しかし、それも無理はないという感じがする。山頂はもの凄い風が吹きすさんでいて視界も悪く、とんでもない寒さである。寒いというよりも痛い。
手袋は持っていたけれど油断して帽子を持っていなかった私の耳はもう痛さのあまり感覚がない。
でも、豪雪の山形らしい太ったモンスターたちを(寒さに耐えられる範囲で)思う存分、見ることができた。
とにかく寒い。
母はとっととカフェに入り、コーヒーなど飲み始めている。
しかし、カメラ小僧の私はまだ写真を撮り足りていない。
カフェの建物の屋上が見晴らし台になっていて、行ってみるとこの寒風の中、三脚を構えた方々が何人かいらっしゃる。
ちょうど風が吹いて、一番手前しか見えなかった樹氷が、ほんの少しだけその奥を見せてくれた。
添乗員さんに18時くらいには山頂駅を出てくださいと言われていた。
私はその時間ギリギリまで粘ったけれど、他にそんな方はほとんどいらっしゃらなかったらしい。

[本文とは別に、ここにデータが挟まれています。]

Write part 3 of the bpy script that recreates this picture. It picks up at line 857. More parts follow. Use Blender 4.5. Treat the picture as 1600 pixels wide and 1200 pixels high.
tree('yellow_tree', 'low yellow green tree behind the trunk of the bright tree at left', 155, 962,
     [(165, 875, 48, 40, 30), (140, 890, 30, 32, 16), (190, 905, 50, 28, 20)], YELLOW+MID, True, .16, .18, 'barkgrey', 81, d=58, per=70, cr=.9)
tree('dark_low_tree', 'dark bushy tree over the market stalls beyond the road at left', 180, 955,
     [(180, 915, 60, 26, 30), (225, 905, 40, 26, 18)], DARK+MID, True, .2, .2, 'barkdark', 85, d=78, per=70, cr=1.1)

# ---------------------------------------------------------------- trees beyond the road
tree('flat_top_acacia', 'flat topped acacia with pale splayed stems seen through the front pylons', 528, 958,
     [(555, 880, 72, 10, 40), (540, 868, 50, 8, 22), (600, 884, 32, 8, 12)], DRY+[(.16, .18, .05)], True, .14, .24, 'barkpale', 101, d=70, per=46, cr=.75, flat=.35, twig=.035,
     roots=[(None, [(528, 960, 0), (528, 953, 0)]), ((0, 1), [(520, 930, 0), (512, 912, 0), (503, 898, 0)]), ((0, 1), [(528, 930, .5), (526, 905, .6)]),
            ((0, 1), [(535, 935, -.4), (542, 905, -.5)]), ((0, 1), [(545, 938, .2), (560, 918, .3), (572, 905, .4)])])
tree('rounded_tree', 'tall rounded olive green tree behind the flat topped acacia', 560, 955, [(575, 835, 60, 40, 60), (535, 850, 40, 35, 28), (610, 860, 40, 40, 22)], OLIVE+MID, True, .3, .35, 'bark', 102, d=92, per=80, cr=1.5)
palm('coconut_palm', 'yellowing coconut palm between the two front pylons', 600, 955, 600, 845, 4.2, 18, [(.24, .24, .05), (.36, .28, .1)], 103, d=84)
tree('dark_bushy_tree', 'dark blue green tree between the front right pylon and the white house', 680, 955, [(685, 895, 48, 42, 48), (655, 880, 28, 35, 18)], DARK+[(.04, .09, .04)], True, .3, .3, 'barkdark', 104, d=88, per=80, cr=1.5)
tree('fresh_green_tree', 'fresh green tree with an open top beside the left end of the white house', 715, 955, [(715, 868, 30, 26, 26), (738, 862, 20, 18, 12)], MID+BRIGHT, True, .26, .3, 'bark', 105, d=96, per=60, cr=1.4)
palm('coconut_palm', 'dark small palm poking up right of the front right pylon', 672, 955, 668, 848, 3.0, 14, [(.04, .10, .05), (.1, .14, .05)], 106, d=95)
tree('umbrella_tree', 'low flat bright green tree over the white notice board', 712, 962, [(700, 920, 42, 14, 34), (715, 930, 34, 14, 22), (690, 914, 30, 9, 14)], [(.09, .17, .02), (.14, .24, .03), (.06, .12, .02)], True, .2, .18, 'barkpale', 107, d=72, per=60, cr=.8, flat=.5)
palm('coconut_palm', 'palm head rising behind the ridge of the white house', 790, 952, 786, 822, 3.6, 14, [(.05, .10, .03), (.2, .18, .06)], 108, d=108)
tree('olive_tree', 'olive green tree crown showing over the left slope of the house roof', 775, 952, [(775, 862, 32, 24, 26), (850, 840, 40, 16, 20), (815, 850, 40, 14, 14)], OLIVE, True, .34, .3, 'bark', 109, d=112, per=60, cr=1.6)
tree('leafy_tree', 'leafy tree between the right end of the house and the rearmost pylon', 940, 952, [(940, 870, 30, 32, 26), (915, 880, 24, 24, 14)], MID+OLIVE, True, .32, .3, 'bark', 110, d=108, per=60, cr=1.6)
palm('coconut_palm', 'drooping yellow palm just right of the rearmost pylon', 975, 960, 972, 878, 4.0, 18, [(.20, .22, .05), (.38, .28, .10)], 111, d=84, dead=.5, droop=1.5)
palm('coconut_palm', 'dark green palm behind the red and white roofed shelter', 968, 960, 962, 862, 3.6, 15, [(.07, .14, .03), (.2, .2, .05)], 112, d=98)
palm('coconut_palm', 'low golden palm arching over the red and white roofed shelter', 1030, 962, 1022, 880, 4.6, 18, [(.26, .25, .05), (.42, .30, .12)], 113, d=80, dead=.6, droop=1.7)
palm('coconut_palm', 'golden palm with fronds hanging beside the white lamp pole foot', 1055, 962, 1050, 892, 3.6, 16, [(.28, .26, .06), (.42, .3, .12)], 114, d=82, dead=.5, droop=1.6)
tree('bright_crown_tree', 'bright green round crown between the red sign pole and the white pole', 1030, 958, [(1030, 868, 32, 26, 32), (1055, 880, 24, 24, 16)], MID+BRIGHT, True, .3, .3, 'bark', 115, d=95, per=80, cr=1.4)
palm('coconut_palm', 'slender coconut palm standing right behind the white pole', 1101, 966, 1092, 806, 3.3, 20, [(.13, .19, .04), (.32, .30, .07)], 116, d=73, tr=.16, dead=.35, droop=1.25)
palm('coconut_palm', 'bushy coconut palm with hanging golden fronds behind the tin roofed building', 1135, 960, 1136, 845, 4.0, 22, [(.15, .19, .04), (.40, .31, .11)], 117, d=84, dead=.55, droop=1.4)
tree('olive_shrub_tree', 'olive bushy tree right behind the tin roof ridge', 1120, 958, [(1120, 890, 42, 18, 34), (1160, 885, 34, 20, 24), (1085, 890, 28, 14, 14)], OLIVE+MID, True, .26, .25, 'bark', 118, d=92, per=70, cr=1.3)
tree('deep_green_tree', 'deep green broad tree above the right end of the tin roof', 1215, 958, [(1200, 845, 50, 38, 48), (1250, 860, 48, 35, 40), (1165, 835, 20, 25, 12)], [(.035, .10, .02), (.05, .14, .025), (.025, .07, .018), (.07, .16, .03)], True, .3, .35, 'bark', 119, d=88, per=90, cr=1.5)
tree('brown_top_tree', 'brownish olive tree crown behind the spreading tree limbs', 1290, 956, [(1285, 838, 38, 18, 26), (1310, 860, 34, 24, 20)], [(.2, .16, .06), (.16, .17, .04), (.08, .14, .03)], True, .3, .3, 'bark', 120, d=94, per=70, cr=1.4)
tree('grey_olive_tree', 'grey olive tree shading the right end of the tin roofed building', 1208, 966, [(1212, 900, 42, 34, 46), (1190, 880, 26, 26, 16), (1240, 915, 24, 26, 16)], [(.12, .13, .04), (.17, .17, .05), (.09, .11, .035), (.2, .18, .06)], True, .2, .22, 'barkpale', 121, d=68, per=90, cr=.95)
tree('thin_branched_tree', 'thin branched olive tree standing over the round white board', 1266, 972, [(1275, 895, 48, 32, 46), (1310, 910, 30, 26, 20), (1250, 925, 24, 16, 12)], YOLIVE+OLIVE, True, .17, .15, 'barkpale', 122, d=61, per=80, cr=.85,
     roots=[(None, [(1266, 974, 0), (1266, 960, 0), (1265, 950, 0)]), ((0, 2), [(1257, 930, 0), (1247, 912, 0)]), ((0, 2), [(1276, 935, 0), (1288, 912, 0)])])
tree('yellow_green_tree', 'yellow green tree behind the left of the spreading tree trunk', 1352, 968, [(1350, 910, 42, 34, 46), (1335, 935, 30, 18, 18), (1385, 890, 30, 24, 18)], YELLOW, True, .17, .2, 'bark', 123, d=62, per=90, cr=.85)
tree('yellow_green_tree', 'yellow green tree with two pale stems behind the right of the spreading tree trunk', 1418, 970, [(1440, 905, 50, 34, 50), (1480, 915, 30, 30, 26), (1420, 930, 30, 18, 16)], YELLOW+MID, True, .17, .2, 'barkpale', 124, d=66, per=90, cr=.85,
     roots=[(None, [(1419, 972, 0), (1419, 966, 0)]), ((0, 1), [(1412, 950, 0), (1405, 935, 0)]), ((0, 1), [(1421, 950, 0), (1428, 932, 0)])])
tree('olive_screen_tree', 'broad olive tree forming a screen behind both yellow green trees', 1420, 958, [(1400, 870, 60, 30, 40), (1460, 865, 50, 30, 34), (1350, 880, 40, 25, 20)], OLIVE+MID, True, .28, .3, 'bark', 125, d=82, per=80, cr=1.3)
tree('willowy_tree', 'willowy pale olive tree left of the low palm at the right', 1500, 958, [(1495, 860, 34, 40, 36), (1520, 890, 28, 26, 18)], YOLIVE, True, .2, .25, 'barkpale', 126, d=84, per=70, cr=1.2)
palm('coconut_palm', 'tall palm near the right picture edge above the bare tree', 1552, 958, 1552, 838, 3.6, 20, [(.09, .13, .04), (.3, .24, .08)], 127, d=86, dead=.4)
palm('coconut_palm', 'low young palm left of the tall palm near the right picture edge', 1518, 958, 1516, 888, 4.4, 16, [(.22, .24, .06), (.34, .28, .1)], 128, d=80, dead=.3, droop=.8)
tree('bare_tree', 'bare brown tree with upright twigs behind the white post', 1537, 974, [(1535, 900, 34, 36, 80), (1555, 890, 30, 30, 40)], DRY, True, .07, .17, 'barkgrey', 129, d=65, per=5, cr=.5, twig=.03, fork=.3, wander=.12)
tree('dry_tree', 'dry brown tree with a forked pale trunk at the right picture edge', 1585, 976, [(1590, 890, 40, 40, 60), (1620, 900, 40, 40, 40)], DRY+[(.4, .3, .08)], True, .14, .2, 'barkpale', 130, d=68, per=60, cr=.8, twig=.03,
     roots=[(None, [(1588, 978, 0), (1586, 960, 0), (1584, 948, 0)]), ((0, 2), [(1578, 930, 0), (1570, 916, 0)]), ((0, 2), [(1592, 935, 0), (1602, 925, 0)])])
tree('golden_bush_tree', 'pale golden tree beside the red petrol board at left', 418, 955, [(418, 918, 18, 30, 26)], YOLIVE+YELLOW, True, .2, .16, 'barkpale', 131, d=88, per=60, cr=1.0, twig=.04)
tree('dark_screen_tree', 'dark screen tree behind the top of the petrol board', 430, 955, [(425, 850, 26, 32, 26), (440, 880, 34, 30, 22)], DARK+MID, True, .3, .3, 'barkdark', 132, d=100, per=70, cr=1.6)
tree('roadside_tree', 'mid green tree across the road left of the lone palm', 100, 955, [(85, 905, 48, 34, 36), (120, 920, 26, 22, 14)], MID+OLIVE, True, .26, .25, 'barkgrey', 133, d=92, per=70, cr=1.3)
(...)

蔵王高原駅からのゴンドラを3台待つ羽目になり、本当に最後の最後にツアーバスに乗り込むことになった。
混雑しているときは30分では降りてこられないのだと胆に銘じる必要がある。反省した。
本当に本当に寒かったけれど、樹氷が見られて満足である。
今夜の宿は宮城蔵王側にある。到着までの2時間はもちろん爆睡した。
20時20分にこの日の宿である宮城蔵王ロイヤルホテルに到着した。
20時35分から夕食と言われ、部屋に荷物を置いて時間どおりに行くとすでに食べ始めている方が大勢いた。
結婚式場か大会議場のような広間で、丸テーブルに椅子席、食べるのは和会席という微妙にミスマッチな雰囲気である。母はビール、私は白ワインを頼んで、空腹だったこともあり、もの凄い勢いで食べたような気がする。
お鍋の中味は、宮城山形定番の芋煮だ。
食休みを兼ねて部屋(洋室だった)で、テレビドラマ「運命の人」を見た。
私は最初の1〜2回でドロップアウトしてしまったけれど、母はお友達から原作本を借りたまま全く読んでいおらず、「テレビドラマを観て読んだことにして本は返さなくちゃ」という不純な動機で見続けているらしい。
22時過ぎに大浴場に行くと、ちょっとびっくりするくらい大混雑していた。
広さは十分だけれど、カランの数が圧倒的に足りない。早く終わりそうな人の後ろに並んで待つ、みたいなことになっている。この手の争奪戦が大の苦手な私はかなりの時間ウロウロすることになった。
露天風呂は源泉掛け流しで、そう言われてみると露天の方が少しぬるっとした肌触りのお湯のように感じられた。